• Records to use:
::::::::::

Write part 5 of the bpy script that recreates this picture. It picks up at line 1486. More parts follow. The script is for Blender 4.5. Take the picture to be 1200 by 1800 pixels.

::::::::::

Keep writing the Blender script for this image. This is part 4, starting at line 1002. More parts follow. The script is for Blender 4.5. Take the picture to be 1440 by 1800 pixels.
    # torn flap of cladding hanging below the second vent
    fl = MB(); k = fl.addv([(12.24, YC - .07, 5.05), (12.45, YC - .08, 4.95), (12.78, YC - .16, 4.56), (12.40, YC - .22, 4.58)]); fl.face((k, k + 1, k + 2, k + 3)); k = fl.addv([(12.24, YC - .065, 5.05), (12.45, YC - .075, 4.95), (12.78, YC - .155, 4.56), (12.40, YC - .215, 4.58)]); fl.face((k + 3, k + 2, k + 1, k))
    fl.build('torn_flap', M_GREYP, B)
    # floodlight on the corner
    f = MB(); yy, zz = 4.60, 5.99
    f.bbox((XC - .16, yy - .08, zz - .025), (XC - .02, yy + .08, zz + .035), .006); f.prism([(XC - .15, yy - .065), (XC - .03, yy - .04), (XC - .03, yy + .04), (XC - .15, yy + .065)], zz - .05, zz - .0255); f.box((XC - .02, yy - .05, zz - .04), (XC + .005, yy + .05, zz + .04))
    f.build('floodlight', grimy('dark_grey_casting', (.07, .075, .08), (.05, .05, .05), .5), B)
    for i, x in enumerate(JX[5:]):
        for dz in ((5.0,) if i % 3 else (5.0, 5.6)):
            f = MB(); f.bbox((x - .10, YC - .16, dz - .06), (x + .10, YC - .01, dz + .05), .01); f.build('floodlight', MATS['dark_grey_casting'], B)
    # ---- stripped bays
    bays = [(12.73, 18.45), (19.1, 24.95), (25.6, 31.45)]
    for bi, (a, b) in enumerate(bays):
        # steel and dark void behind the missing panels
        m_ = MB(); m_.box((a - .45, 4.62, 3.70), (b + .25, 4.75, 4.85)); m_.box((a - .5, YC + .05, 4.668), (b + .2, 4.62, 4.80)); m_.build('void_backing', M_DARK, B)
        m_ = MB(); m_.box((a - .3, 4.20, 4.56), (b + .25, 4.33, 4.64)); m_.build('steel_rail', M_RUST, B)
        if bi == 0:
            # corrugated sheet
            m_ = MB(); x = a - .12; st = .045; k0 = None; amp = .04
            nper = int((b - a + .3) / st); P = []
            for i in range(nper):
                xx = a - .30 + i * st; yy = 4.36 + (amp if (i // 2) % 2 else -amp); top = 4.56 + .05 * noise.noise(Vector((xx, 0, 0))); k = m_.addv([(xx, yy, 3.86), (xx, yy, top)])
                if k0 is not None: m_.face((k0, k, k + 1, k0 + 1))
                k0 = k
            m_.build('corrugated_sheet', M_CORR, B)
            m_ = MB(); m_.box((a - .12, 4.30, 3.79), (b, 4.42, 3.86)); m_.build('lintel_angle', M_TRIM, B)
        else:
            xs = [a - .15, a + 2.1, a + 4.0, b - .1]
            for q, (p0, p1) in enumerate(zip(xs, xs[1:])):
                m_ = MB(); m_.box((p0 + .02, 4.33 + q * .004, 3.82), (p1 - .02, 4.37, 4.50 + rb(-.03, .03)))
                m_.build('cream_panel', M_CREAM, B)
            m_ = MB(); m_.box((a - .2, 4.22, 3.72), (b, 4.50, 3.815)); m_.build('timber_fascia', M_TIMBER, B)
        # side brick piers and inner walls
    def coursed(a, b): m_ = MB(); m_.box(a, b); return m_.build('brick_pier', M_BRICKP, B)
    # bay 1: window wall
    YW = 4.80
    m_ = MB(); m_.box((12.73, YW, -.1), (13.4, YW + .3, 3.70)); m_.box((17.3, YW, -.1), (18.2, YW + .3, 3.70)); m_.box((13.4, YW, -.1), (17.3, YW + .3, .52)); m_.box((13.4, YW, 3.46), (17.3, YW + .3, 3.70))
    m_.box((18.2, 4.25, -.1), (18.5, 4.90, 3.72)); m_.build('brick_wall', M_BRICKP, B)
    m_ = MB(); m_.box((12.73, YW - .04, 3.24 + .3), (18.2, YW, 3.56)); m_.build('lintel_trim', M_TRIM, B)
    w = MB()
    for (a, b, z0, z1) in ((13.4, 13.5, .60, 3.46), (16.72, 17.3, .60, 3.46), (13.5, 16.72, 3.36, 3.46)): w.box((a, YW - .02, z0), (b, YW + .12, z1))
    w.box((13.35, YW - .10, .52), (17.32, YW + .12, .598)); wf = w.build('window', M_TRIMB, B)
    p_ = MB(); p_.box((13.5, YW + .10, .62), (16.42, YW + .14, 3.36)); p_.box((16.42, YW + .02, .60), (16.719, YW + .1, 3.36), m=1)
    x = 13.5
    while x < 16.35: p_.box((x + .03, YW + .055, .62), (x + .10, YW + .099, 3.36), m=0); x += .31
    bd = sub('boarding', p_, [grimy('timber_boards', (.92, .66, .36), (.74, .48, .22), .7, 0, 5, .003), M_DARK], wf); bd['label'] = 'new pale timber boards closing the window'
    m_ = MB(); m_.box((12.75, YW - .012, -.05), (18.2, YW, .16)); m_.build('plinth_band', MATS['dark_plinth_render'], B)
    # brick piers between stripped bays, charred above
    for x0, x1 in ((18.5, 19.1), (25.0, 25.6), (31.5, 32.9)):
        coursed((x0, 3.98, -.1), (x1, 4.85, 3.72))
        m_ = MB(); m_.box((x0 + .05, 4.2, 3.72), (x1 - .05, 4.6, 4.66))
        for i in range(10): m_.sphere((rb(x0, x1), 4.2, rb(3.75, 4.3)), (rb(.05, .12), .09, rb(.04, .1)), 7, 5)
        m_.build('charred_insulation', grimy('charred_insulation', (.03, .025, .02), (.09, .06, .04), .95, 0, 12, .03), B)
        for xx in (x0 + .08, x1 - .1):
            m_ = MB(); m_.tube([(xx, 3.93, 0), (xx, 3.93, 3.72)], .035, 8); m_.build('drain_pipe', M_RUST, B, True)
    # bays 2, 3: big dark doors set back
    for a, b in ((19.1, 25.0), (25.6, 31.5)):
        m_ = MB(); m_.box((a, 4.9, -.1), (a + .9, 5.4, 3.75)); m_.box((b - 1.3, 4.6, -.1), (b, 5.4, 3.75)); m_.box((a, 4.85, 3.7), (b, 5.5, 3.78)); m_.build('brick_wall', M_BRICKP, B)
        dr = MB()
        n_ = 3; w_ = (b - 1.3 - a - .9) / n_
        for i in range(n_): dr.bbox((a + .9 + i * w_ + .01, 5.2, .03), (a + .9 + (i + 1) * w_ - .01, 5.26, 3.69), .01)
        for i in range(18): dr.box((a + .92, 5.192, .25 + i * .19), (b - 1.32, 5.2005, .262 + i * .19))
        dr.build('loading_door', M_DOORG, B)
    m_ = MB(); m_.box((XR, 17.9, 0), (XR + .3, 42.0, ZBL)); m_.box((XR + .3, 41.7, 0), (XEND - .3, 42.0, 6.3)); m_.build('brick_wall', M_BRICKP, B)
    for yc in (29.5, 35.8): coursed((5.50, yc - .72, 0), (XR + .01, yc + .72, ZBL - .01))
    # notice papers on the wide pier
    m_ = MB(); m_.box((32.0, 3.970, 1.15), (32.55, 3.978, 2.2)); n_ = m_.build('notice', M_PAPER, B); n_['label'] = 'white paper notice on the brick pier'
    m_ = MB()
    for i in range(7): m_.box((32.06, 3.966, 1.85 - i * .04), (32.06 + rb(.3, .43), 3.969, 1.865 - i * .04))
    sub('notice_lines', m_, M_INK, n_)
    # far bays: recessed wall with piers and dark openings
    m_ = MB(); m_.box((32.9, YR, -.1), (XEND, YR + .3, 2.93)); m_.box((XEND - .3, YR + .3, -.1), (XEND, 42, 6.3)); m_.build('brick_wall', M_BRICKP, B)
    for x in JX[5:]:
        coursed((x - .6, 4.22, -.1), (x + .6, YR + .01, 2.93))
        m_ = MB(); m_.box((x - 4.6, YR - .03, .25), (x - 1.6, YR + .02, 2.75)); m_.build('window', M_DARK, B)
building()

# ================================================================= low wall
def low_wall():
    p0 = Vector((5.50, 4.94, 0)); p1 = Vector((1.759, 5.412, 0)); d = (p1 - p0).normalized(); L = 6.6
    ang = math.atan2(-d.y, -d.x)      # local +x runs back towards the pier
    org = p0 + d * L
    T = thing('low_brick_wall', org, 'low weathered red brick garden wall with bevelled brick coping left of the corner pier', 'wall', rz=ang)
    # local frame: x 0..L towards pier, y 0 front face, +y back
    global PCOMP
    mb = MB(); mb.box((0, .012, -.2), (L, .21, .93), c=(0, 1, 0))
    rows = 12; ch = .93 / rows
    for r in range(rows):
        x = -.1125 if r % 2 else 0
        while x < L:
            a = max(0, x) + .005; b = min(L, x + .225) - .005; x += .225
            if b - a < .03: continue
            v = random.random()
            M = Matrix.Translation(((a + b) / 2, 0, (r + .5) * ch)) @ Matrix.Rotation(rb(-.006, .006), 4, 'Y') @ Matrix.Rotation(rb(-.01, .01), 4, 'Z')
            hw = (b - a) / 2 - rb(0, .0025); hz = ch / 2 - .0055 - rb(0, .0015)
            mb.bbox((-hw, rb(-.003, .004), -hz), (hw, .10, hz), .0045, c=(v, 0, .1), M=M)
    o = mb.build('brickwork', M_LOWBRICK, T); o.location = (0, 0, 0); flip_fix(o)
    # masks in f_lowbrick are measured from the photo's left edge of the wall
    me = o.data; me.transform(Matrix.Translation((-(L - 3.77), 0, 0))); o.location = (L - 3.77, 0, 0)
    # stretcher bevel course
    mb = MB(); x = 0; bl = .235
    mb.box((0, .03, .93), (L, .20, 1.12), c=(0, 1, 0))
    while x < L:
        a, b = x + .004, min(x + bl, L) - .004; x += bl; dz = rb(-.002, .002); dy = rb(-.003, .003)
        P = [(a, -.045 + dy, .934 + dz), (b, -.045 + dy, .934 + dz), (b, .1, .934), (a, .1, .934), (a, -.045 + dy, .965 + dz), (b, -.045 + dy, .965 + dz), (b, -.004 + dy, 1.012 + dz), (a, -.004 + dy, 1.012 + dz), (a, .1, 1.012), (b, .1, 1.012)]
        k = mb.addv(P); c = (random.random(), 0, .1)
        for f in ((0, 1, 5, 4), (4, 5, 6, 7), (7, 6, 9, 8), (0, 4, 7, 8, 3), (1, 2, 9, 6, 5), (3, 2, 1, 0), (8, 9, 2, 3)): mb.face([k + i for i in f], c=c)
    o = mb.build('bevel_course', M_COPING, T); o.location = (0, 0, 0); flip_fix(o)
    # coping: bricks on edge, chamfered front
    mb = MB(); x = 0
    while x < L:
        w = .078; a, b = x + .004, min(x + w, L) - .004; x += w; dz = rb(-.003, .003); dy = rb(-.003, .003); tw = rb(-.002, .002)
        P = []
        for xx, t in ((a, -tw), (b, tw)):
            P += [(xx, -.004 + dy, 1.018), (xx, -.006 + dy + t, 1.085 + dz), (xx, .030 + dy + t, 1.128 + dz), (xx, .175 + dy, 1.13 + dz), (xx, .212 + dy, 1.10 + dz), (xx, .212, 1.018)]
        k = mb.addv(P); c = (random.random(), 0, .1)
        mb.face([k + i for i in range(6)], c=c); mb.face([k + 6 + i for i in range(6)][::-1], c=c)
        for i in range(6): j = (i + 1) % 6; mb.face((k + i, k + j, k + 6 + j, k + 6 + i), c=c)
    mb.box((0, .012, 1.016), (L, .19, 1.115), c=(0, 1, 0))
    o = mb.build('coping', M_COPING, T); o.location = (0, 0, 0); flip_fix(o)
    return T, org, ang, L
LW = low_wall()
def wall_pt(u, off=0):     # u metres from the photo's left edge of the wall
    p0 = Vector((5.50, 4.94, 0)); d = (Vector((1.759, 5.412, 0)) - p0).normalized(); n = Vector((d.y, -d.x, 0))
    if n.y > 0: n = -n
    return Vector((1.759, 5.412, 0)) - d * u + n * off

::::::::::

• Stated exercise:
Within the data above, pick out all lines holding the word "Take".

• Response to this exercise:
Write part 5 of the bpy script that recreates this picture. It picks up at line 1486. More parts follow. The script is for Blender 4.5. Take the picture to be 1200 by 1800 pixels.
Keep writing the Blender script for this image. This is part 4, starting at line 1002. More parts follow. The script is for Blender 4.5. Take the picture to be 1440 by 1800 pixels.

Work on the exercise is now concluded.